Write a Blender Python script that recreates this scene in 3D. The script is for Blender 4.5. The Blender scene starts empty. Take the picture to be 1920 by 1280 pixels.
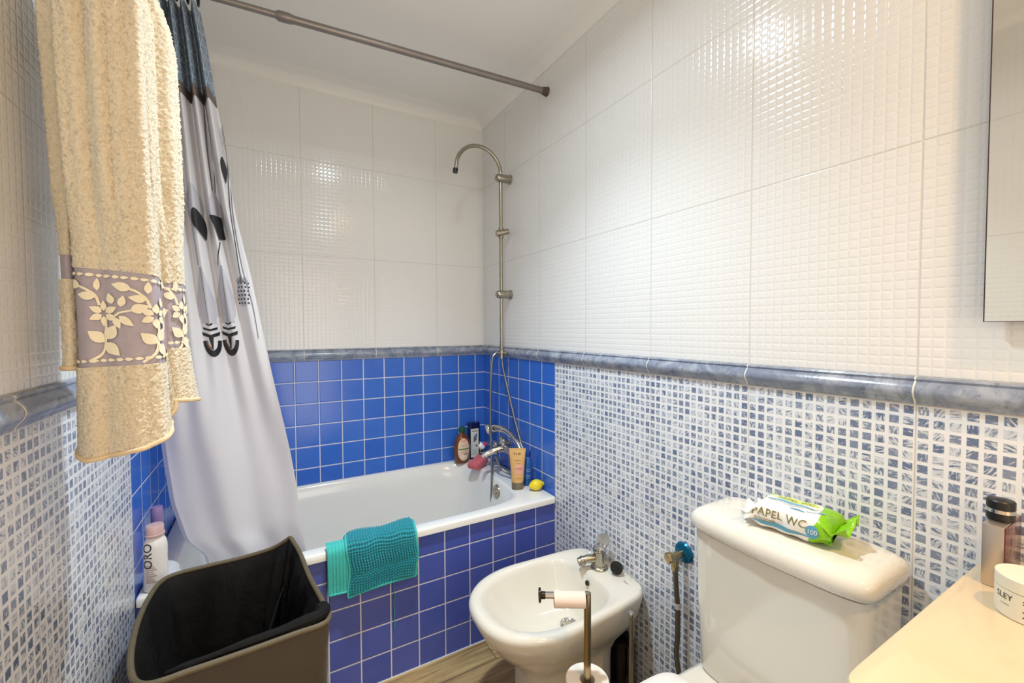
import bpy, bmesh, math, random
import numpy as np
from mathutils import Vector, Matrix, Euler
random.seed(7); rng = np.random.default_rng(7)
S = bpy.context.scene; COL = S.collection
PI = math.pi

# ------------------------------------------------------------------ camera, lights, exposure
camd = bpy.data.cameras.new('camera'); cam = bpy.data.objects.new('camera', camd); COL.objects.link(cam)
camd.sensor_width = 36.0; camd.lens = 796.0 / 1920 * 36.0; camd.clip_start = 0.02
F = Vector((0.49471, 0.86852, -0.03041)); R = Vector((0.86886, -0.49505, -0.00412)); U = Vector((0.01864, 0.02438, 0.99953))
cam.matrix_world = Matrix(((R.x, U.x, -F.x, 0), (R.y, U.y, -F.y, 0), (R.z, U.z, -F.z, 1.2791), (0, 0, 0, 1)))
S.camera = cam
S.view_settings.view_transform = 'Standard'; S.view_settings.look = 'None'
S.view_settings.gamma = 1.0; S.view_settings.use_curve_mapping = False
S.view_settings.exposure = 0.5
W = bpy.data.worlds.new('world'); S.world = W; W.use_nodes = True
W.node_tree.nodes['Background'].inputs[0].default_value = (0.9, 0.92, 1.0, 1); W.node_tree.nodes['Background'].inputs[1].default_value = 0.05

def downlight(name, loc, energy, color, spread, size):
    l = bpy.data.lights.new(name, 'AREA'); l.shape = 'DISK'; l.size = size; l.energy = energy; l.color = color; l.spread = math.radians(spread)
    o = bpy.data.objects.new(name, l); o.location = loc; COL.objects.link(o); return o
def beam(name, loc, energy, color, size_deg, rad):
    l = bpy.data.lights.new(name, 'SPOT'); l.energy = energy; l.color = color; l.spot_size = math.radians(size_deg); l.spot_blend = 1.0; l.shadow_soft_size = rad
    o = bpy.data.objects.new(name, l); o.location = loc; COL.objects.link(o); return o
# two ceiling downlights, each a soft wide glow plus its main beam
COOL, WARM = (0.76, 0.90, 1.0), (1.0, 0.60, 0.25)
downlight('cool_downlight', (0.39, 1.02, 2.462), 4.0, COOL, 160, 0.11)
beam('cool_beam', (0.39, 1.02, 2.455), 74, COOL, 110, 0.05)
downlight('warm_downlight', (0.70, -0.42, 2.462), 6.5, WARM, 165, 0.09)
beam('warm_beam', (0.70, -0.42, 2.455), 16, WARM, 116, 0.04)
# added soft fill light behind the camera; the front wall is closed
l = bpy.data.lights.new('front_fill', 'AREA'); l.shape = 'RECTANGLE'; l.size = 0.8; l.size_y = 2.0; l.energy = 12.5; l.color = (1.0, 0.91, 0.79)
o = bpy.data.objects.new('front_fill', l); o.location = (0.35, -1.48, 1.02); o.rotation_euler = (math.radians(90), 0, 0); COL.objects.link(o)

# ------------------------------------------------------------------ constants of the room
XL, XR, YB, YF, ZC = -0.344, 1.098, 2.266, -1.5, 2.47
ZT, ZB = 1.1818, 1.1288            # dado trim top and bottom
YT = 1.541                        # tiled front of the bath
# ------------------------------------------------------------------ node helpers
def lin(c):
    c = c / 255.0
    return c / 12.92 if c <= 0.04045 else ((c + 0.055) / 1.055) ** 2.4
def rgb(r, g, b): return (lin(r), lin(g), lin(b), 1.0)
class NB:
    def __init__(s, name):
        s.m = bpy.data.materials.new(name); s.m.use_nodes = True; s.t = s.m.node_tree
        s.b = s.t.nodes['Principled BSDF']
    def n(s, typ, **kw):
        x = s.t.nodes.new(typ)
        for k, v in kw.items(): setattr(x, k, v)
        return x
    def set(s, sock, v):
        if isinstance(v, bpy.types.NodeSocket): s.t.links.new(v, sock)
        else: sock.default_value = v
    def m_(s, op, a, b=None, c=None, clamp=False):
        x = s.n('ShaderNodeMath', operation=op, use_clamp=clamp); s.set(x.inputs[0], a)
        if b is not None: s.set(x.inputs[1], b)
        if c is not None: s.set(x.inputs[2], c)
        return x.outputs[0]
    def step(s, v, a, b, lo=0.0, hi=1.0):
        x = s.n('ShaderNodeMapRange', interpolation_type='SMOOTHSTEP')
        s.set(x.inputs[0], v)
        for i, q in enumerate((a, b, lo, hi)): s.set(x.inputs[i + 1], q)
        return x.outputs[0]
    def mix(s, f, a, b):
        x = s.n('ShaderNodeMix', data_type='RGBA'); s.set(x.inputs[0], f); s.set(x.inputs[6], a); s.set(x.inputs[7], b); return x.outputs[2]
    def pos(s):
        x = s.n('ShaderNodeNewGeometry'); y = s.n('ShaderNodeSeparateXYZ'); s.t.links.new(x.outputs['Position'], y.inputs[0]); return y.outputs
    def obj(s): return s.n('ShaderNodeTexCoord').outputs['Object']
    def xyz(s, x, y, z):
        c = s.n('ShaderNodeCombineXYZ')
        for i, q in enumerate((x, y, z)): s.set(c.inputs[i], q)
        return c.outputs[0]
    def noise(s, vec, scale, detail=2.0, rough=0.5, dist=0.0):
        x = s.n('ShaderNodeTexNoise'); s.set(x.inputs['Vector'], vec); x.inputs['Scale'].default_value = scale
        x.inputs['Detail'].default_value = detail; x.inputs['Roughness'].default_value = rough; x.inputs['Distortion'].default_value = dist
        return x.outputs[0]
    def white(s, vec):
        x = s.n('ShaderNodeTexWhiteNoise', noise_dimensions='3D'); s.set(x.inputs['Vector'], vec); return x.outputs[0]
    def bump(s, h, strength, dist):
        x = s.n('ShaderNodeBump'); s.set(x.inputs['Height'], h); x.inputs['Strength'].default_value = strength; x.inputs['Distance'].default_value = dist
        s.t.links.new(x.outputs[0], s.b.inputs['Normal'])
    def p(s, **kw):
        for k, v in kw.items(): s.set(s.b.inputs[k], v)
        return s.m
def mat(name, col, rough=0.4, metal=0.0, **kw):
    b = NB(name); return b.p(**{'Base Color': col, 'Roughness': rough, 'Metallic': metal}, **kw)
def matn(name, c1, c2, scale=30, rough=0.5, bump=0.0, bs=None, metal=0.0, **kw):
    b = NB(name); v = b.obj(); n = b.noise(v, scale, 3)
    b.p(**{'Base Color': b.mix(n, c1, c2), 'Roughness': rough, 'Metallic': metal}, **kw)
    if bump: b.bump(b.noise(v, bs or scale, 3), 1.0, bump)
    return b.m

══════

* WHAT NEEDS TO BE DONE: Quote the material exactly. Pictures stay out.

* COMPLETE ANSWER:
Write a Blender Python script that recreates this scene in 3D. The script is for Blender 4.5. The Blender scene starts empty. Take the picture to be 1920 by 1280 pixels.
import bpy, bmesh, math, random
import numpy as np
from mathutils import Vector, Matrix, Euler
random.seed(7); rng = np.random.default_rng(7)
S = bpy.context.scene; COL = S.collection
PI = math.pi

# ------------------------------------------------------------------ camera, lights, exposure
camd = bpy.data.cameras.new('camera'); cam = bpy.data.objects.new('camera', camd); COL.objects.link(cam)
camd.sensor_width = 36.0; camd.lens = 796.0 / 1920 * 36.0; camd.clip_start = 0.02
F = Vector((0.49471, 0.86852, -0.03041)); R = Vector((0.86886, -0.49505, -0.00412)); U = Vector((0.01864, 0.02438, 0.99953))
cam.matrix_world = Matrix(((R.x, U.x, -F.x, 0), (R.y, U.y, -F.y, 0), (R.z, U.z, -F.z, 1.2791), (0, 0, 0, 1)))
S.camera = cam
S.view_settings.view_transform = 'Standard'; S.view_settings.look = 'None'
S.view_settings.gamma = 1.0; S.view_settings.use_curve_mapping = False
S.view_settings.exposure = 0.5
W = bpy.data.worlds.new('world'); S.world = W; W.use_nodes = True
W.node_tree.nodes['Background'].inputs[0].default_value = (0.9, 0.92, 1.0, 1); W.node_tree.nodes['Background'].inputs[1].default_value = 0.05

def downlight(name, loc, energy, color, spread, size):
    l = bpy.data.lights.new(name, 'AREA'); l.shape = 'DISK'; l.size = size; l.energy = energy; l.color = color; l.spread = math.radians(spread)
    o = bpy.data.objects.new(name, l); o.location = loc; COL.objects.link(o); return o
def beam(name, loc, energy, color, size_deg, rad):
    l = bpy.data.lights.new(name, 'SPOT'); l.energy = energy; l.color = color; l.spot_size = math.radians(size_deg); l.spot_blend = 1.0; l.shadow_soft_size = rad
    o = bpy.data.objects.new(name, l); o.location = loc; COL.objects.link(o); return o
# two ceiling downlights, each a soft wide glow plus its main beam
COOL, WARM = (0.76, 0.90, 1.0), (1.0, 0.60, 0.25)
downlight('cool_downlight', (0.39, 1.02, 2.462), 4.0, COOL, 160, 0.11)
beam('cool_beam', (0.39, 1.02, 2.455), 74, COOL, 110, 0.05)
downlight('warm_downlight', (0.70, -0.42, 2.462), 6.5, WARM, 165, 0.09)
beam('warm_beam', (0.70, -0.42, 2.455), 16, WARM, 116, 0.04)
# added soft fill light behind the camera; the front wall is closed
l = bpy.data.lights.new('front_fill', 'AREA'); l.shape = 'RECTANGLE'; l.size = 0.8; l.size_y = 2.0; l.energy = 12.5; l.color = (1.0, 0.91, 0.79)
o = bpy.data.objects.new('front_fill', l); o.location = (0.35, -1.48, 1.02); o.rotation_euler = (math.radians(90), 0, 0); COL.objects.link(o)

# ------------------------------------------------------------------ constants of the room
XL, XR, YB, YF, ZC = -0.344, 1.098, 2.266, -1.5, 2.47
ZT, ZB = 1.1818, 1.1288            # dado trim top and bottom
YT = 1.541                        # tiled front of the bath
# ------------------------------------------------------------------ node helpers
def lin(c):
    c = c / 255.0
    return c / 12.92 if c <= 0.04045 else ((c + 0.055) / 1.055) ** 2.4
def rgb(r, g, b): return (lin(r), lin(g), lin(b), 1.0)
class NB:
    def __init__(s, name):
        s.m = bpy.data.materials.new(name); s.m.use_nodes = True; s.t = s.m.node_tree
        s.b = s.t.nodes['Principled BSDF']
    def n(s, typ, **kw):
        x = s.t.nodes.new(typ)
        for k, v in kw.items(): setattr(x, k, v)
        return x
    def set(s, sock, v):
        if isinstance(v, bpy.types.NodeSocket): s.t.links.new(v, sock)
        else: sock.default_value = v
    def m_(s, op, a, b=None, c=None, clamp=False):
        x = s.n('ShaderNodeMath', operation=op, use_clamp=clamp); s.set(x.inputs[0], a)
        if b is not None: s.set(x.inputs[1], b)
        if c is not None: s.set(x.inputs[2], c)
        return x.outputs[0]
    def step(s, v, a, b, lo=0.0, hi=1.0):
        x = s.n('ShaderNodeMapRange', interpolation_type='SMOOTHSTEP')
        s.set(x.inputs[0], v)
        for i, q in enumerate((a, b, lo, hi)): s.set(x.inputs[i + 1], q)
        return x.outputs[0]
    def mix(s, f, a, b):
        x = s.n('ShaderNodeMix', data_type='RGBA'); s.set(x.inputs[0], f); s.set(x.inputs[6], a); s.set(x.inputs[7], b); return x.outputs[2]
    def pos(s):
        x = s.n('ShaderNodeNewGeometry'); y = s.n('ShaderNodeSeparateXYZ'); s.t.links.new(x.outputs['Position'], y.inputs[0]); return y.outputs
    def obj(s): return s.n('ShaderNodeTexCoord').outputs['Object']
    def xyz(s, x, y, z):
        c = s.n('ShaderNodeCombineXYZ')
        for i, q in enumerate((x, y, z)): s.set(c.inputs[i], q)
        return c.outputs[0]
    def noise(s, vec, scale, detail=2.0, rough=0.5, dist=0.0):
        x = s.n('ShaderNodeTexNoise'); s.set(x.inputs['Vector'], vec); x.inputs['Scale'].default_value = scale
        x.inputs['Detail'].default_value = detail; x.inputs['Roughness'].default_value = rough; x.inputs['Distortion'].default_value = dist
        return x.outputs[0]
    def white(s, vec):
        x = s.n('ShaderNodeTexWhiteNoise', noise_dimensions='3D'); s.set(x.inputs['Vector'], vec); return x.outputs[0]
    def bump(s, h, strength, dist):
        x = s.n('ShaderNodeBump'); s.set(x.inputs['Height'], h); x.inputs['Strength'].default_value = strength; x.inputs['Distance'].default_value = dist
        s.t.links.new(x.outputs[0], s.b.inputs['Normal'])
    def p(s, **kw):
        for k, v in kw.items(): s.set(s.b.inputs[k], v)
        return s.m
def mat(name, col, rough=0.4, metal=0.0, **kw):
    b = NB(name); return b.p(**{'Base Color': col, 'Roughness': rough, 'Metallic': metal}, **kw)
def matn(name, c1, c2, scale=30, rough=0.5, bump=0.0, bs=None, metal=0.0, **kw):
    b = NB(name); v = b.obj(); n = b.noise(v, scale, 3)
    b.p(**{'Base Color': b.mix(n, c1, c2), 'Roughness': rough, 'Metallic': metal}, **kw)
    if bump: b.bump(b.noise(v, bs or scale, 3), 1.0, bump)
    return b.m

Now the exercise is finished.